(Scripts that build scenes)

********

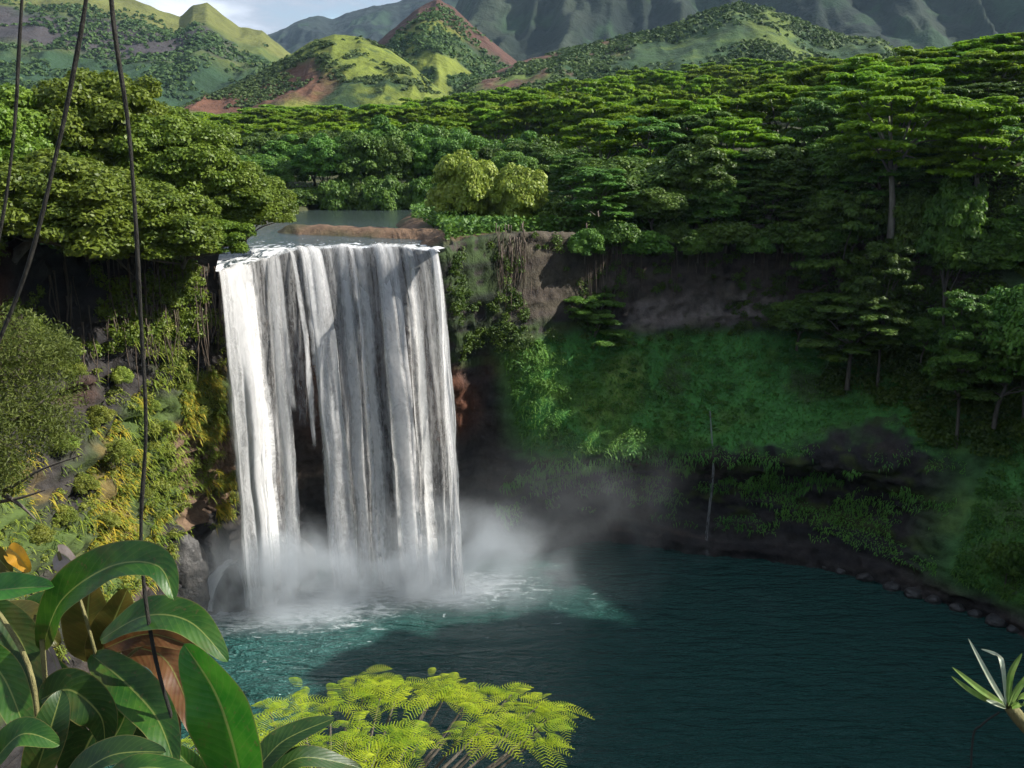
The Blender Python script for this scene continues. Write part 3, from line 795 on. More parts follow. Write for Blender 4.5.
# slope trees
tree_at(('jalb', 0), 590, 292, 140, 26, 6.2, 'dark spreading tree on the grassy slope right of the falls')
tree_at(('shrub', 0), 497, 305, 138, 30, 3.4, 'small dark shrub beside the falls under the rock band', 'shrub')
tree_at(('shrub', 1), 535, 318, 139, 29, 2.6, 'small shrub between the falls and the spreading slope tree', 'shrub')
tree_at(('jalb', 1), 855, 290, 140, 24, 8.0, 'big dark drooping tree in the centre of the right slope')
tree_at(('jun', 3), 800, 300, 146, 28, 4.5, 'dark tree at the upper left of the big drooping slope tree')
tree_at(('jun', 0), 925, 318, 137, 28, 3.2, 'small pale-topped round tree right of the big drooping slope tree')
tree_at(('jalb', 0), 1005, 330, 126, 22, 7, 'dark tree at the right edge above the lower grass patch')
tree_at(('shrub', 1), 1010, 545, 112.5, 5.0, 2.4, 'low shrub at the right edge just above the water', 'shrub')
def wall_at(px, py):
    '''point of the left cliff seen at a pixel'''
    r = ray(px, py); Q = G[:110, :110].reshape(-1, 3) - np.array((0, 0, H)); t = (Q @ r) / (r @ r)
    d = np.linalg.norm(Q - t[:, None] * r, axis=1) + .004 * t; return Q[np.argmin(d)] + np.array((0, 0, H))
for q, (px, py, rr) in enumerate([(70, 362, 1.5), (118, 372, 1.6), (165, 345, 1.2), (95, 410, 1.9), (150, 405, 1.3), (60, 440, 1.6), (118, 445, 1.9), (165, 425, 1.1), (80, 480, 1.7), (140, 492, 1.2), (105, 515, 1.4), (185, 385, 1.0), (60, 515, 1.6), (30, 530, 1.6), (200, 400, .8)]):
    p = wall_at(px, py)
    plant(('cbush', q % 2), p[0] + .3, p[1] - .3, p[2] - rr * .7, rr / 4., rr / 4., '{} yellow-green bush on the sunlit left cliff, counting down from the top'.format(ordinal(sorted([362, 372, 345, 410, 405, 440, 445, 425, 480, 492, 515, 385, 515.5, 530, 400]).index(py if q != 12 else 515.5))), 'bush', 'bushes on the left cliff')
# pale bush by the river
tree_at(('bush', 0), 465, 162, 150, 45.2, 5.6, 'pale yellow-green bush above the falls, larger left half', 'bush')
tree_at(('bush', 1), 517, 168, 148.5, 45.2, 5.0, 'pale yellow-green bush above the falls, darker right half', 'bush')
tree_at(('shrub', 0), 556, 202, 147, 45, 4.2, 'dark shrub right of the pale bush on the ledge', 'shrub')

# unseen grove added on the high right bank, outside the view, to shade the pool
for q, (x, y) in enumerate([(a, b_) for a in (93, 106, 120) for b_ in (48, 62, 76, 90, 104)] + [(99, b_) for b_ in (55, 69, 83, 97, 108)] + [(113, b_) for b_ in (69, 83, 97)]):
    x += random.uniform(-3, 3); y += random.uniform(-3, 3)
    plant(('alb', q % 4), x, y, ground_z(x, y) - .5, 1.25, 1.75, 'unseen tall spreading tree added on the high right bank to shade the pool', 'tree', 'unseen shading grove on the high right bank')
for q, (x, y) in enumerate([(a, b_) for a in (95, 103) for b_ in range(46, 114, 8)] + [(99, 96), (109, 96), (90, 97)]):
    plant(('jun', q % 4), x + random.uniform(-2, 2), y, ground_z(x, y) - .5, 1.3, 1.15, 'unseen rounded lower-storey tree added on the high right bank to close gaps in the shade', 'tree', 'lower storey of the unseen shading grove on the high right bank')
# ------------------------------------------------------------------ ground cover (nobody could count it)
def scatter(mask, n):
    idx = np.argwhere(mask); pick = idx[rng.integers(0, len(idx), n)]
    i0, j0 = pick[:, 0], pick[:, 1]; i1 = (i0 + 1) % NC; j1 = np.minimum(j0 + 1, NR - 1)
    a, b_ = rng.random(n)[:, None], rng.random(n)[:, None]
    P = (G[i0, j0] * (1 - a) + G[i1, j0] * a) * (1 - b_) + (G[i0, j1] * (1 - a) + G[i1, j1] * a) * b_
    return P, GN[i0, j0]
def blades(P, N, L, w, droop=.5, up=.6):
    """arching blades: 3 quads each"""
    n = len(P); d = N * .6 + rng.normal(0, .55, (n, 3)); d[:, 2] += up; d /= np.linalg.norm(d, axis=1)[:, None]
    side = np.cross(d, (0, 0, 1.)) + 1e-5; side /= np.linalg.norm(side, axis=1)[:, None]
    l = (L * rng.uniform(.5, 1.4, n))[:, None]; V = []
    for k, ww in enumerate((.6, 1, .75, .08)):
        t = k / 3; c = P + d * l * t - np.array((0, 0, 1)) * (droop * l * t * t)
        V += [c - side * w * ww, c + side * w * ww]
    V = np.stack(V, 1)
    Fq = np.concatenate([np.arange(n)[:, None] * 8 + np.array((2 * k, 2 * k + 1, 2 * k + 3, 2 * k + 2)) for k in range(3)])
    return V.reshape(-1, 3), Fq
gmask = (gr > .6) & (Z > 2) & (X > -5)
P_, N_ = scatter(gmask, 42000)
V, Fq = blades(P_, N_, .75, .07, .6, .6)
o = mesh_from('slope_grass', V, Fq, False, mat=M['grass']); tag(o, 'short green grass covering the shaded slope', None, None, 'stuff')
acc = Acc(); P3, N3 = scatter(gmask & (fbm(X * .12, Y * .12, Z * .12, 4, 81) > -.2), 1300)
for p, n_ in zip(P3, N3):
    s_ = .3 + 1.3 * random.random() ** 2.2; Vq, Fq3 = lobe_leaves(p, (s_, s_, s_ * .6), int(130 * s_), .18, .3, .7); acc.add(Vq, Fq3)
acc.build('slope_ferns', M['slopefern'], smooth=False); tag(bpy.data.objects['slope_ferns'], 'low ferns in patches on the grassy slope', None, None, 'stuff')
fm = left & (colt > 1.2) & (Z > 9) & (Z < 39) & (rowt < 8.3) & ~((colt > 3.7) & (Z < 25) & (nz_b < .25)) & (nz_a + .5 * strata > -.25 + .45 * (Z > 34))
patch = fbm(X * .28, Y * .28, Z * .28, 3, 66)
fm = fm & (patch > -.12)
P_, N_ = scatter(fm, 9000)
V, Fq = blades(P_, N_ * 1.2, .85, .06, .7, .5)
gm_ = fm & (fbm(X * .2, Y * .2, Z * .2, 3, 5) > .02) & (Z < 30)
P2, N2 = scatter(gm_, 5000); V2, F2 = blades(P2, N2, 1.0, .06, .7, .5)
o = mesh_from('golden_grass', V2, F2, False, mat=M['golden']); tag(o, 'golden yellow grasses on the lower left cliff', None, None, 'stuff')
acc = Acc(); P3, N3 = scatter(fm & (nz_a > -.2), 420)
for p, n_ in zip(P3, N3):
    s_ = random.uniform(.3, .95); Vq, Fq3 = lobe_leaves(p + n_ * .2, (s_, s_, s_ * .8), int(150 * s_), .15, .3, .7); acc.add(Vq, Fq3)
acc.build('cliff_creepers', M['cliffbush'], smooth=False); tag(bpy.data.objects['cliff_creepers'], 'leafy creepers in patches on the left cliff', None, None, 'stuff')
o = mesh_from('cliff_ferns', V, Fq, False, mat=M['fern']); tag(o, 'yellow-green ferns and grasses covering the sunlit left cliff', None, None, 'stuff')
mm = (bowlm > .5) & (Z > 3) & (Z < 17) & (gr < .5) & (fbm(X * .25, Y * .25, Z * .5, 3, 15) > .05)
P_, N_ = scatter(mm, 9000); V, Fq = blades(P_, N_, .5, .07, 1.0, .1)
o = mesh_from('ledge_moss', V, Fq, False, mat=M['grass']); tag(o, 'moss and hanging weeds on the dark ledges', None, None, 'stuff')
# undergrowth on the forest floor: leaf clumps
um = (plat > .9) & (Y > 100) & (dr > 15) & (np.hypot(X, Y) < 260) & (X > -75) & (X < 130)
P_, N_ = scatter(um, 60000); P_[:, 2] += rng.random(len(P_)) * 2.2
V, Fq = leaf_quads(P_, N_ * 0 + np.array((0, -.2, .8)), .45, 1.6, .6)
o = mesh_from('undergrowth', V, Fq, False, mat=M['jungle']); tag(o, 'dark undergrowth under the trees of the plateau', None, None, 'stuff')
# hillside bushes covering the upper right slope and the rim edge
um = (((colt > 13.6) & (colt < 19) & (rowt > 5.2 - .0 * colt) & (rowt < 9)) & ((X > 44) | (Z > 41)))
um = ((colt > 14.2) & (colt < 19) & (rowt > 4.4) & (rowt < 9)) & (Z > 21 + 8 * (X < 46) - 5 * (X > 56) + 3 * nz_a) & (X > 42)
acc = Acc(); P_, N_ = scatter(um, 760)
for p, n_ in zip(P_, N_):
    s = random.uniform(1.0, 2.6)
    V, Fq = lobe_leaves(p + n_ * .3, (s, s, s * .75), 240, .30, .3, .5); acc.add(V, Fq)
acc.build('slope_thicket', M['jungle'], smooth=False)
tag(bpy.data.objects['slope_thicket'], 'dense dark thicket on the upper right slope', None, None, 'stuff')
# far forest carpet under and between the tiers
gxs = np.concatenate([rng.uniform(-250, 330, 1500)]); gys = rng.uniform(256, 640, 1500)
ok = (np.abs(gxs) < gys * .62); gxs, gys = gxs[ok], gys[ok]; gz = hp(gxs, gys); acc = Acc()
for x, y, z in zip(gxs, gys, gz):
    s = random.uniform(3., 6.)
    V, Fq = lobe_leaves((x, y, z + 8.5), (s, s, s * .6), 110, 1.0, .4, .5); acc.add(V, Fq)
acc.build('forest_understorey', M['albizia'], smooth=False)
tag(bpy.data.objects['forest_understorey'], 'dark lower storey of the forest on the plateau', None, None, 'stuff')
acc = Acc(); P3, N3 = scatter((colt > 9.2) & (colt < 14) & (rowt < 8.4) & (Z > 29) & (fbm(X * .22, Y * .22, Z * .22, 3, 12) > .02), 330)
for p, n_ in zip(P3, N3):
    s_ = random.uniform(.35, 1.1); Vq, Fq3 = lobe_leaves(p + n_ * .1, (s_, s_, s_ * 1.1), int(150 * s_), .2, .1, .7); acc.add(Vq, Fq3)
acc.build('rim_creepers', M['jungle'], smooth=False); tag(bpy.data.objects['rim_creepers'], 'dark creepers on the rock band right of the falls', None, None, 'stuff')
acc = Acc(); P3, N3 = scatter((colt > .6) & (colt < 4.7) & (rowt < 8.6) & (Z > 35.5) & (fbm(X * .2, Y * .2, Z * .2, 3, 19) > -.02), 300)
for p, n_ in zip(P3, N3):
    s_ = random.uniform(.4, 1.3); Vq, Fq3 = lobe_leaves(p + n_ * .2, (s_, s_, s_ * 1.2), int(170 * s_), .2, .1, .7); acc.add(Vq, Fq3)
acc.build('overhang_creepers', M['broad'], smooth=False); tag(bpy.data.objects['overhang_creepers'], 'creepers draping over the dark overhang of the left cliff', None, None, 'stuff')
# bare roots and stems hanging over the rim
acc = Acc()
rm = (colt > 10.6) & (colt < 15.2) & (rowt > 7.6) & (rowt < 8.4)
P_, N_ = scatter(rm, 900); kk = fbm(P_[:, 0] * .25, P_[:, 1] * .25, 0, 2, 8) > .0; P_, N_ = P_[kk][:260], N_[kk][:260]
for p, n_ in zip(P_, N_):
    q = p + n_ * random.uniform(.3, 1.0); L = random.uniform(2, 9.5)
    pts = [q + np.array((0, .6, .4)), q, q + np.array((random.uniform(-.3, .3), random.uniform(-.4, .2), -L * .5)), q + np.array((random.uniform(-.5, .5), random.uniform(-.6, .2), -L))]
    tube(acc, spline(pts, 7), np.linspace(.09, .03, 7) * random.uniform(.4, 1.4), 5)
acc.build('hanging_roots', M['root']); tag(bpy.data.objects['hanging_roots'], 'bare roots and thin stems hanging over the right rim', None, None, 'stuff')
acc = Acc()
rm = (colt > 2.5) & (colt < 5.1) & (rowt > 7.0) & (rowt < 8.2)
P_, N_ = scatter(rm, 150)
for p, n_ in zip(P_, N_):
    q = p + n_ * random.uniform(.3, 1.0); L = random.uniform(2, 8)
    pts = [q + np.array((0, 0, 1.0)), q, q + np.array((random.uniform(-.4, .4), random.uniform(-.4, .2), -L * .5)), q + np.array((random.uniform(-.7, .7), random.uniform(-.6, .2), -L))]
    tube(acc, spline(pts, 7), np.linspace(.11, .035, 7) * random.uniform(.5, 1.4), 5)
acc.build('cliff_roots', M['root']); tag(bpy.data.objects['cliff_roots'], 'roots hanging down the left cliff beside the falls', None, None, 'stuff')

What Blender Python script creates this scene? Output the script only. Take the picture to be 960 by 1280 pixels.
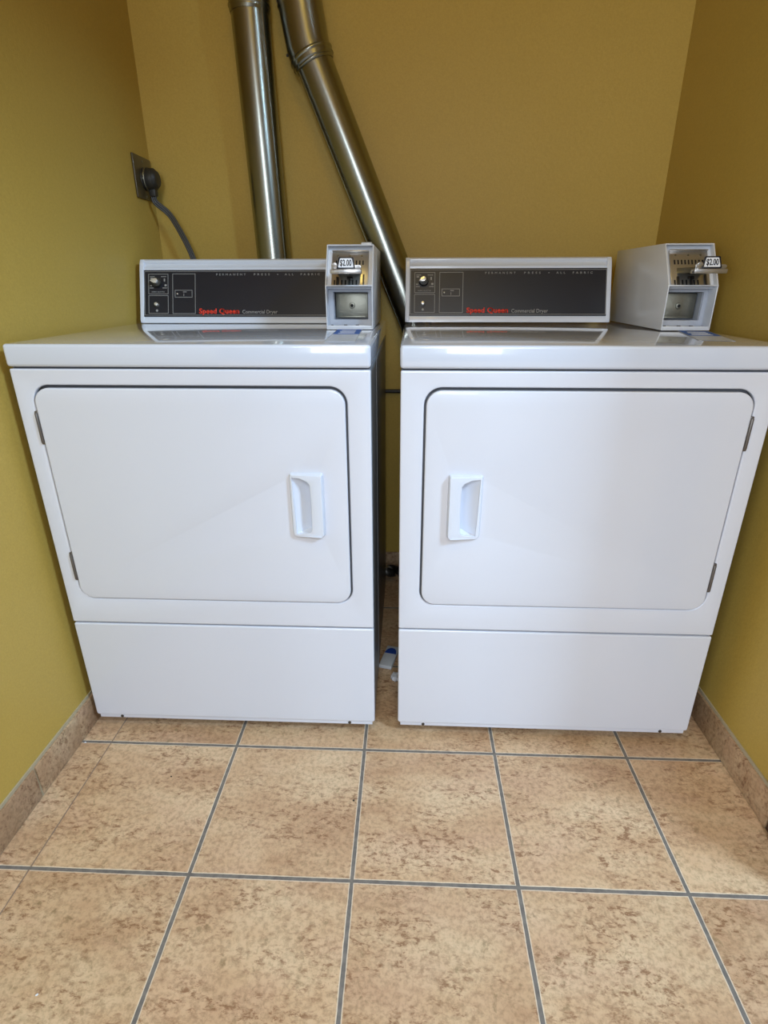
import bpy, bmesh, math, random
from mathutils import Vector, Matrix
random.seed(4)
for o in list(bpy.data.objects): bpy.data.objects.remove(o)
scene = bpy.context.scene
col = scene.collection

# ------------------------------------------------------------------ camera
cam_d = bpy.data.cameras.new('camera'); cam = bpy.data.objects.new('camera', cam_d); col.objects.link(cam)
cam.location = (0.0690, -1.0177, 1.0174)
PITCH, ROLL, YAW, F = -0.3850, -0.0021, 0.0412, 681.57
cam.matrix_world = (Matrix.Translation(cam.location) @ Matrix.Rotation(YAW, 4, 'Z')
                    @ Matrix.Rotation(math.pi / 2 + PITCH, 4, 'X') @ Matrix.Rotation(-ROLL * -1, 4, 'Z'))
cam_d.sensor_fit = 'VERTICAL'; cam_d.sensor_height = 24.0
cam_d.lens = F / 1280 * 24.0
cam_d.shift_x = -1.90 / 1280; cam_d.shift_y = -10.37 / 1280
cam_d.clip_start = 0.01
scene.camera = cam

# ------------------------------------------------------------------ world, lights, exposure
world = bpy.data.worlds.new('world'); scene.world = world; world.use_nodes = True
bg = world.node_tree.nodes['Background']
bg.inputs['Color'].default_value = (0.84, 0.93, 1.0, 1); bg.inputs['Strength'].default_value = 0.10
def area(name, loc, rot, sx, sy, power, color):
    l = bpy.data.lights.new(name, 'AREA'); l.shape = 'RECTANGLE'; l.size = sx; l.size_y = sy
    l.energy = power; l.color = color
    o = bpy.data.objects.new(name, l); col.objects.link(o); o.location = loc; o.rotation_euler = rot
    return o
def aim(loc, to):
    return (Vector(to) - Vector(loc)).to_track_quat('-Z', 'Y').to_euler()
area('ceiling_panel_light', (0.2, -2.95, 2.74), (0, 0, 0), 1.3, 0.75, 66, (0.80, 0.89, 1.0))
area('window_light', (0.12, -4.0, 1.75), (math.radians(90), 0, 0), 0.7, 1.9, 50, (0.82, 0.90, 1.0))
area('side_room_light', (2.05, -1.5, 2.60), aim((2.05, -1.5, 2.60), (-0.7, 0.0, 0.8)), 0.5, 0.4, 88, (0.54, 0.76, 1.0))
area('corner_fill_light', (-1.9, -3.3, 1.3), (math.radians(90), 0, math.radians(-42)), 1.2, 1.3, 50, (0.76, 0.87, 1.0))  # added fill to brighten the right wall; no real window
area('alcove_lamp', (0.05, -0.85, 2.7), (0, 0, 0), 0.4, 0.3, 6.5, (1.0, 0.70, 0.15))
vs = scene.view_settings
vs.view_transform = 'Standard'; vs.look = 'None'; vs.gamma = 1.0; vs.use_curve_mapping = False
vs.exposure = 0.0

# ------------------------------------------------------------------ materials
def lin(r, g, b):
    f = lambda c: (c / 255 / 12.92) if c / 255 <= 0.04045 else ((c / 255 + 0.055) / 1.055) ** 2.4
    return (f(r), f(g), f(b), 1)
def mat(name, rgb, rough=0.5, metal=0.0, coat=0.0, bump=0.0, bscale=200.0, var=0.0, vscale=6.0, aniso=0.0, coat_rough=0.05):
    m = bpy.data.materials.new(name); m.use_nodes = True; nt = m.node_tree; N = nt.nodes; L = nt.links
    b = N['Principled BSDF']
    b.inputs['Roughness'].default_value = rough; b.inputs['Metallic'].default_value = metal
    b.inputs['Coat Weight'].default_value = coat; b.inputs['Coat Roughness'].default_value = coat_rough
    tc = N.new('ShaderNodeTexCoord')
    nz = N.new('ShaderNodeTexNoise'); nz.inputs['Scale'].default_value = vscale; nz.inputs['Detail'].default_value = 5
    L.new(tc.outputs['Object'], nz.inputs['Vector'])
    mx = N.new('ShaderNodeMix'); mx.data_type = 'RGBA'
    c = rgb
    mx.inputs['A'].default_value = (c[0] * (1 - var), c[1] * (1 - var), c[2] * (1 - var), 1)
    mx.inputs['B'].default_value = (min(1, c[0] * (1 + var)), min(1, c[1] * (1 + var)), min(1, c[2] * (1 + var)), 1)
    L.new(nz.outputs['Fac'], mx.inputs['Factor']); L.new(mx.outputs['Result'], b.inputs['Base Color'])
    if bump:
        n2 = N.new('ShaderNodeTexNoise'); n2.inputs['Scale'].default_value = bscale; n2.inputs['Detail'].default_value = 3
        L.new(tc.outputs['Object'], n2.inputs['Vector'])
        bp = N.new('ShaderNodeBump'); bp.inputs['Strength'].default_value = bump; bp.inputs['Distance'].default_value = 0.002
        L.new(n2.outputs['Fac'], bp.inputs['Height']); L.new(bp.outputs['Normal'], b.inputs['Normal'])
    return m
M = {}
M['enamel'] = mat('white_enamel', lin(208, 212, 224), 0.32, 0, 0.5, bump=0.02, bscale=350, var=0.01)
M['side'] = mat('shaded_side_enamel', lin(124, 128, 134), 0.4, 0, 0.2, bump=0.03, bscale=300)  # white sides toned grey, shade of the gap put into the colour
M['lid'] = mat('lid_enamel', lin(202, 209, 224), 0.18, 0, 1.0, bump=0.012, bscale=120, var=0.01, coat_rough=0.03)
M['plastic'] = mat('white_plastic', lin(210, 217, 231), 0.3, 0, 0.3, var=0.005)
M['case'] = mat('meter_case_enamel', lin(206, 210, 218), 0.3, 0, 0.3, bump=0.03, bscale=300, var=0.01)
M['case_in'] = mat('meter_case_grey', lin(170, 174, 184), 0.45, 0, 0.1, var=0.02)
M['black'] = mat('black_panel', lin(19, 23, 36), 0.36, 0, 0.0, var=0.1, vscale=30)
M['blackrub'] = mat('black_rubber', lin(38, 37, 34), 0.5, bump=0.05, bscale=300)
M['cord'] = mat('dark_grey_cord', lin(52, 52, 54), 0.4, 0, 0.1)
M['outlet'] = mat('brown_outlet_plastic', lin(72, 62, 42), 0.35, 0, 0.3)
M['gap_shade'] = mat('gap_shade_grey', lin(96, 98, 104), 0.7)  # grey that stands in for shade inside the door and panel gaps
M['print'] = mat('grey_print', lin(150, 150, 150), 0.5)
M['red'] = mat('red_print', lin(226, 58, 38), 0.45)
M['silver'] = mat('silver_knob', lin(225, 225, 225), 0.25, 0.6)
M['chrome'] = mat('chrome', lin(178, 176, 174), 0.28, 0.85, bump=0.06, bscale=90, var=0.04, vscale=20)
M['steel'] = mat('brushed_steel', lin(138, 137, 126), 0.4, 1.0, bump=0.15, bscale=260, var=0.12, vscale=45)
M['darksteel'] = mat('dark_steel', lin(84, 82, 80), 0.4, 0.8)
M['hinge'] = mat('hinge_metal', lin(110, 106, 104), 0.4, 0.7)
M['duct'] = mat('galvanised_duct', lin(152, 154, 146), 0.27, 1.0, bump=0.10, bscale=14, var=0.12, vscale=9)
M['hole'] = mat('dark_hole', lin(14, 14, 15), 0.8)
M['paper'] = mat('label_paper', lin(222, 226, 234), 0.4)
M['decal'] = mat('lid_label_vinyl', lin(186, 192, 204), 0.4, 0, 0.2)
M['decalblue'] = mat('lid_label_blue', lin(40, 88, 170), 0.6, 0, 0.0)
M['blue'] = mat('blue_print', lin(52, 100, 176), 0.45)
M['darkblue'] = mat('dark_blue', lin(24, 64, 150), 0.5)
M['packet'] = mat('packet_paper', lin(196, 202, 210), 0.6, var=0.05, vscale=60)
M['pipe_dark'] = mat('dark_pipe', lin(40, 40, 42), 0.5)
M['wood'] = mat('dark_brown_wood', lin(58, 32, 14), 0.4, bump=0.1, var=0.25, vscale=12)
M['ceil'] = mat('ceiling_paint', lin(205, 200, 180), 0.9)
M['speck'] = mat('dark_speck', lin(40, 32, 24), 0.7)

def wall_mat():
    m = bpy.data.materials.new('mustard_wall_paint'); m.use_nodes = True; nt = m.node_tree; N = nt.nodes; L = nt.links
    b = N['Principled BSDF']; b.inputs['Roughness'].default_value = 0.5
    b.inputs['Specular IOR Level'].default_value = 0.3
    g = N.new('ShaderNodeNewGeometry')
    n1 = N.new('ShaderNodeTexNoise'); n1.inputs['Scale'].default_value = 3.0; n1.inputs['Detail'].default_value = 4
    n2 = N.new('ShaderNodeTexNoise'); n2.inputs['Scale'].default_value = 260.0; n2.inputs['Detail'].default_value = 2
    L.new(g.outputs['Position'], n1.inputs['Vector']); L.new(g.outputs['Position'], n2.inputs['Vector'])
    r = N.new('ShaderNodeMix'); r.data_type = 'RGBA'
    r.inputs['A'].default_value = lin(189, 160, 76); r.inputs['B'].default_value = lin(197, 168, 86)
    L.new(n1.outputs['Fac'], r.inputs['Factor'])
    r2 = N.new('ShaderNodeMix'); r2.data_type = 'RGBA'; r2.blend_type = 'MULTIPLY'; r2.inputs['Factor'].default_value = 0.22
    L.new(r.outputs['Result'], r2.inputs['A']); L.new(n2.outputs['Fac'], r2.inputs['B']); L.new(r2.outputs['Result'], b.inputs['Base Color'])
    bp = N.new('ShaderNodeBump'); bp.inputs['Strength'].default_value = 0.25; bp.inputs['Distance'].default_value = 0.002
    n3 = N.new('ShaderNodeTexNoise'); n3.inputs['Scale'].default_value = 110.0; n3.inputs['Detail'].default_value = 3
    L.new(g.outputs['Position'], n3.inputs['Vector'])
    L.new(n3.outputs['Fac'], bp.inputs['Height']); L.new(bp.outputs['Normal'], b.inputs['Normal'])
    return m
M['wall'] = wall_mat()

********

Task statement - Copy word for word only the lines above from the one with "What Blender Python" through the one with "col = scene.collection". Leave pictures out.

Result for this exercise -
What Blender Python script creates this scene? Output the script only. Take the picture to be 960 by 1280 pixels.
import bpy, bmesh, math, random
from mathutils import Vector, Matrix
random.seed(4)
for o in list(bpy.data.objects): bpy.data.objects.remove(o)
scene = bpy.context.scene
col = scene.collection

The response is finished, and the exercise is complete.